[GIVEN REQUEST] Start at the first line of the material below and retype each line through the one containing "out, 7.2 if", exactly.

---------- DATA ----------

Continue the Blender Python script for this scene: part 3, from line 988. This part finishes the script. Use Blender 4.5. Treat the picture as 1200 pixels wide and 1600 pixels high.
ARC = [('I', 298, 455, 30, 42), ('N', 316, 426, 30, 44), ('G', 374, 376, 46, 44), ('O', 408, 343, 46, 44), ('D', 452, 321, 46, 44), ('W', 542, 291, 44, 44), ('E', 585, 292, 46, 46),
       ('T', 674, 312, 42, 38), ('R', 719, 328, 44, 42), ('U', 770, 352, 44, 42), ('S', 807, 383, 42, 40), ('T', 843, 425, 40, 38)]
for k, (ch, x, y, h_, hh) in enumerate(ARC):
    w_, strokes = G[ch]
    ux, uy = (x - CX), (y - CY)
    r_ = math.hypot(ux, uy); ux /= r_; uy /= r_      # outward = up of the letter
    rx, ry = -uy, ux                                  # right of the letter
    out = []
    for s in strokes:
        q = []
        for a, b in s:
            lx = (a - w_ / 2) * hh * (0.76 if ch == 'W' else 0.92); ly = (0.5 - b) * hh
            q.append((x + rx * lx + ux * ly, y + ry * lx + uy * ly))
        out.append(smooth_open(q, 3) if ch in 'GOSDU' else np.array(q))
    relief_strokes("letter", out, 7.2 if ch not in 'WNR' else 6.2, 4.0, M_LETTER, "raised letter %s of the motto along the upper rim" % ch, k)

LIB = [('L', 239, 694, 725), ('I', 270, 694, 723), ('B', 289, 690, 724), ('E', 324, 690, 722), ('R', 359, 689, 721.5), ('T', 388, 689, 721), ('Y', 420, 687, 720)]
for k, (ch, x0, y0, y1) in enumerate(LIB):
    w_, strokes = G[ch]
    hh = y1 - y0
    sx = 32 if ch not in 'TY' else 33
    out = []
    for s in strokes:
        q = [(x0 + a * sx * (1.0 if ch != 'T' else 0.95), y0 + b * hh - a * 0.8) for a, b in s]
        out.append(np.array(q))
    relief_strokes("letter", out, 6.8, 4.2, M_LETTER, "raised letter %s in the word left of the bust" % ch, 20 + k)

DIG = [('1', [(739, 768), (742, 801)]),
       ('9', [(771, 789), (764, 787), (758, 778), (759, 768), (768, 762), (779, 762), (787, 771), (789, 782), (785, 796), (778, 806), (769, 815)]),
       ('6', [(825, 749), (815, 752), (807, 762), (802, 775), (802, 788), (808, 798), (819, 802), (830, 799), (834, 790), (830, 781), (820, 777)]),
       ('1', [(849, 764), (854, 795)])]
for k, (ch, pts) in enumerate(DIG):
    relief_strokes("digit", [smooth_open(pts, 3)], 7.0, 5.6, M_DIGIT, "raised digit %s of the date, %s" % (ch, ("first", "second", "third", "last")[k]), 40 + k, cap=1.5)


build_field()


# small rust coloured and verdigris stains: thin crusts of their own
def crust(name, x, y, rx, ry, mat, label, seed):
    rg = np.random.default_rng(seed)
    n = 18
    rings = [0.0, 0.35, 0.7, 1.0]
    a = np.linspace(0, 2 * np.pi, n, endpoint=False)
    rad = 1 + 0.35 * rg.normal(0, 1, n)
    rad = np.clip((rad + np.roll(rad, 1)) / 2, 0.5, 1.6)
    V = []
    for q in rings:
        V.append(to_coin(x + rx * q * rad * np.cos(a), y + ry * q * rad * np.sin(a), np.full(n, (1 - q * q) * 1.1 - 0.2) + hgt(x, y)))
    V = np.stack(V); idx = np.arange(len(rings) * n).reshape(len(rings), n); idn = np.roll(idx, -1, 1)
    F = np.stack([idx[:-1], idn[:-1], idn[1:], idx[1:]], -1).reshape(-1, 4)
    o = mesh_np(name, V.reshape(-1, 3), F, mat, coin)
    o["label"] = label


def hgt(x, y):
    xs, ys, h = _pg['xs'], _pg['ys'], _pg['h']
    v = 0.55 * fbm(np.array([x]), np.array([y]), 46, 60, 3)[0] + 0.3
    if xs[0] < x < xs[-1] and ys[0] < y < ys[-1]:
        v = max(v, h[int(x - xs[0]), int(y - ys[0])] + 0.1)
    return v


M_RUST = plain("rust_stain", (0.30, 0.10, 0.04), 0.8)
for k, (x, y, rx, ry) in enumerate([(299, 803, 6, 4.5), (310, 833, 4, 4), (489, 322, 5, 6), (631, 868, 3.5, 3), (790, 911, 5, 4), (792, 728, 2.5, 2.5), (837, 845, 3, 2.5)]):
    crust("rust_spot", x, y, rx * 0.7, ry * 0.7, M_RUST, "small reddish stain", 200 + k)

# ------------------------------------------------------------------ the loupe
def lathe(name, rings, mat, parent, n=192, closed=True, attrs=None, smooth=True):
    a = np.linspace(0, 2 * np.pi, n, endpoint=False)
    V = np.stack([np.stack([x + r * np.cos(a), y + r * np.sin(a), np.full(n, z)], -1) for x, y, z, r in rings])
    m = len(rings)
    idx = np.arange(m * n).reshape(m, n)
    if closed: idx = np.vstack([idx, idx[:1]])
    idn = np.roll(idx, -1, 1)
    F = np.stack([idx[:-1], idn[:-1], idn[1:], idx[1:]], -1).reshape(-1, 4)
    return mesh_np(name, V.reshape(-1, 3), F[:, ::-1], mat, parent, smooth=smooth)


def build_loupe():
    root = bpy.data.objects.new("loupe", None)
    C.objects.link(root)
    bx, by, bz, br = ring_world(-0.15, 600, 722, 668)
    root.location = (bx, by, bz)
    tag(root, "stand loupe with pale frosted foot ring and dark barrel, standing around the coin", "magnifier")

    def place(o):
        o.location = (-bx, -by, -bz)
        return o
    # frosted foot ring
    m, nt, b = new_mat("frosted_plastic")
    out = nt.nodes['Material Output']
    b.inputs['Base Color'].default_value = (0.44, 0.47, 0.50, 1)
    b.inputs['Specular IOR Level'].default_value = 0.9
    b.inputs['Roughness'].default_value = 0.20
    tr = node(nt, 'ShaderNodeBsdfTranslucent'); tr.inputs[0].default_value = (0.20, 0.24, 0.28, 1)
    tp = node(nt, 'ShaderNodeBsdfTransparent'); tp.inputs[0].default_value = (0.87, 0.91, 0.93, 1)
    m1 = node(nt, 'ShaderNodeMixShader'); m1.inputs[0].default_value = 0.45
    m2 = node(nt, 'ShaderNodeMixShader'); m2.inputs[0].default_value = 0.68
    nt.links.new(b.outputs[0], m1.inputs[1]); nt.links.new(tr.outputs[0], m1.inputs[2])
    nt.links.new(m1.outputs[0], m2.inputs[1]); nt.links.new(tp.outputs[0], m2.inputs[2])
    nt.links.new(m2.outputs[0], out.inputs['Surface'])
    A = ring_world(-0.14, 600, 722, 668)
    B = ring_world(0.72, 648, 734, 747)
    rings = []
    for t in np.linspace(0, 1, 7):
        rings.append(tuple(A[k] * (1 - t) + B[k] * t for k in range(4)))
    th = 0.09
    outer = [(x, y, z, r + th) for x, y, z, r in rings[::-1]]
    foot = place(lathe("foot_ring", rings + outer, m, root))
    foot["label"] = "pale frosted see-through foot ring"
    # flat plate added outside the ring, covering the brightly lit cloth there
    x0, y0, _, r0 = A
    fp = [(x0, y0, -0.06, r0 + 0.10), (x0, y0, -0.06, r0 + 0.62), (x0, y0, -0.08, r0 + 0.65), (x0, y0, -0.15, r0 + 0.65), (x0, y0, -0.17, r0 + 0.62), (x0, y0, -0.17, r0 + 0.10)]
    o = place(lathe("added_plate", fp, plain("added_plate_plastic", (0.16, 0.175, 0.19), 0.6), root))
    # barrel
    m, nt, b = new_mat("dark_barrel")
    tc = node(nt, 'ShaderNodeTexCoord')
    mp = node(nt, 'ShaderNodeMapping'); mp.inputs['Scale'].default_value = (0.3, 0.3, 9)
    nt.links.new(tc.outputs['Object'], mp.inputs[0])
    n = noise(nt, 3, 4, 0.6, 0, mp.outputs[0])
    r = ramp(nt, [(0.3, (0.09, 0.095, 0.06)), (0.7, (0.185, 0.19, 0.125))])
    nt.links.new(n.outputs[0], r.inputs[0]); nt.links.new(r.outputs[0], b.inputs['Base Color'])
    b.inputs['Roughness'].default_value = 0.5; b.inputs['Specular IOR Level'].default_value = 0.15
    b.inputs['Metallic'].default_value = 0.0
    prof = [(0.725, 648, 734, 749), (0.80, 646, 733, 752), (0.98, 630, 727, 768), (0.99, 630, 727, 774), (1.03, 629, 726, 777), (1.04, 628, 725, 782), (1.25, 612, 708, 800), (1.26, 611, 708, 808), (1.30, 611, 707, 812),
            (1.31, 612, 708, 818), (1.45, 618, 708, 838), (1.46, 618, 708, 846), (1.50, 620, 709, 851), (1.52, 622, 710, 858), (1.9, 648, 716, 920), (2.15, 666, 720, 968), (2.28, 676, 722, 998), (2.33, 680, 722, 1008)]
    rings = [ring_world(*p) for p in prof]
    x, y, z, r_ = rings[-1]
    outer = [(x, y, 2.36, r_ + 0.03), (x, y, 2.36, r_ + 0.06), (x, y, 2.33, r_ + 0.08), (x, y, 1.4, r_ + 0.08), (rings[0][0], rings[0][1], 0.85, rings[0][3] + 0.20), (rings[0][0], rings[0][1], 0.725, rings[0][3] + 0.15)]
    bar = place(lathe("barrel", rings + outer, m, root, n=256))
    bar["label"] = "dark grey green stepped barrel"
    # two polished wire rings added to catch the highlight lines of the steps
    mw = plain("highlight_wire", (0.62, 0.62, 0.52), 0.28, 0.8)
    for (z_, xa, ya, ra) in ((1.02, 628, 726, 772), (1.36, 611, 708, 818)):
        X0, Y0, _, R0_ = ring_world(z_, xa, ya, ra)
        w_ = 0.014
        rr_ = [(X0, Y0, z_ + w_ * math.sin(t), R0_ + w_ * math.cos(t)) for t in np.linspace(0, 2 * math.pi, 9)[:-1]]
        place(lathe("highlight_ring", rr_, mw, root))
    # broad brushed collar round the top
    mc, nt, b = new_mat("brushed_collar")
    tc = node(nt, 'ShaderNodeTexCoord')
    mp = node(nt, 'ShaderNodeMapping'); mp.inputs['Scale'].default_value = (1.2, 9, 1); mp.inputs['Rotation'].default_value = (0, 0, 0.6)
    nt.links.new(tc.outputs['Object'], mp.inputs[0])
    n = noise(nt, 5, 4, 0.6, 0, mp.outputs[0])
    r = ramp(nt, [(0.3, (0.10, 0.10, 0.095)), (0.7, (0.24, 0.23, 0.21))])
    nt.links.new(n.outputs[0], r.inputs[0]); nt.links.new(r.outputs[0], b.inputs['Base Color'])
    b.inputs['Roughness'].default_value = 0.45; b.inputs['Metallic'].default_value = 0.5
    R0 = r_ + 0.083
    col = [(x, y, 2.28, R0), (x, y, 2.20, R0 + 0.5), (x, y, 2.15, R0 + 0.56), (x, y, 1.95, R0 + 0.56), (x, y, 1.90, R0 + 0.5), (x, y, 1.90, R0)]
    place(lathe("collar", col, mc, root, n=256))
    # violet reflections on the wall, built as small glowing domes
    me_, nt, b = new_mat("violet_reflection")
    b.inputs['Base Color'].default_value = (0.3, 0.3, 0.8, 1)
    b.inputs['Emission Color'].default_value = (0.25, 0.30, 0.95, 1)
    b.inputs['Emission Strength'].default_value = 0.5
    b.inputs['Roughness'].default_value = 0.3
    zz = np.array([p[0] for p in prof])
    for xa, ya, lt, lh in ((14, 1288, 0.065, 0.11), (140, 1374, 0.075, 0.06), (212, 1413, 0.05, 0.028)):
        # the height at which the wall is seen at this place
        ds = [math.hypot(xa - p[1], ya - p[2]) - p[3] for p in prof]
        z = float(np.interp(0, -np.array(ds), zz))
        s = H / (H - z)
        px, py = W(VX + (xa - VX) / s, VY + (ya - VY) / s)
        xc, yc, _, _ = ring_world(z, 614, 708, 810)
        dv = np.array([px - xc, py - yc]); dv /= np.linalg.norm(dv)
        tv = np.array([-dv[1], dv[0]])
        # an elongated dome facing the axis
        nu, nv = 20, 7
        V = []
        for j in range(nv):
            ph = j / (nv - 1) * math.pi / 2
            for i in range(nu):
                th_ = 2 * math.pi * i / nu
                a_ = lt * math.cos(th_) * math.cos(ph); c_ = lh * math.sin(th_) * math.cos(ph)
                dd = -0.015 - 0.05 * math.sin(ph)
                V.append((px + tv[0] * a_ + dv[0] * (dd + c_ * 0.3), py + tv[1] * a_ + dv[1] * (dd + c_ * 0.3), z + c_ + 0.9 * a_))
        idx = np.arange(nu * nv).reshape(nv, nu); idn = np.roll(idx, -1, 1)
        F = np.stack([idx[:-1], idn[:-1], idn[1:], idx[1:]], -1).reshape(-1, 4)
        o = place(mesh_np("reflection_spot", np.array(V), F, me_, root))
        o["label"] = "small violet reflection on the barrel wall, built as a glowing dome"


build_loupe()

----------

[IN RESPONSE]
Continue the Blender Python script for this scene: part 3, from line 988. This part finishes the script. Use Blender 4.5. Treat the picture as 1200 pixels wide and 1600 pixels high.
ARC = [('I', 298, 455, 30, 42), ('N', 316, 426, 30, 44), ('G', 374, 376, 46, 44), ('O', 408, 343, 46, 44), ('D', 452, 321, 46, 44), ('W', 542, 291, 44, 44), ('E', 585, 292, 46, 46),
       ('T', 674, 312, 42, 38), ('R', 719, 328, 44, 42), ('U', 770, 352, 44, 42), ('S', 807, 383, 42, 40), ('T', 843, 425, 40, 38)]
for k, (ch, x, y, h_, hh) in enumerate(ARC):
    w_, strokes = G[ch]
    ux, uy = (x - CX), (y - CY)
    r_ = math.hypot(ux, uy); ux /= r_; uy /= r_      # outward = up of the letter
    rx, ry = -uy, ux                                  # right of the letter
    out = []
    for s in strokes:
        q = []
        for a, b in s:
            lx = (a - w_ / 2) * hh * (0.76 if ch == 'W' else 0.92); ly = (0.5 - b) * hh
            q.append((x + rx * lx + ux * ly, y + ry * lx + uy * ly))
        out.append(smooth_open(q, 3) if ch in 'GOSDU' else np.array(q))
    relief_strokes("letter", out, 7.2 if ch not in 'WNR' else 6.2, 4.0, M_LETTER, "raised letter %s of the motto along the upper rim" % ch, k)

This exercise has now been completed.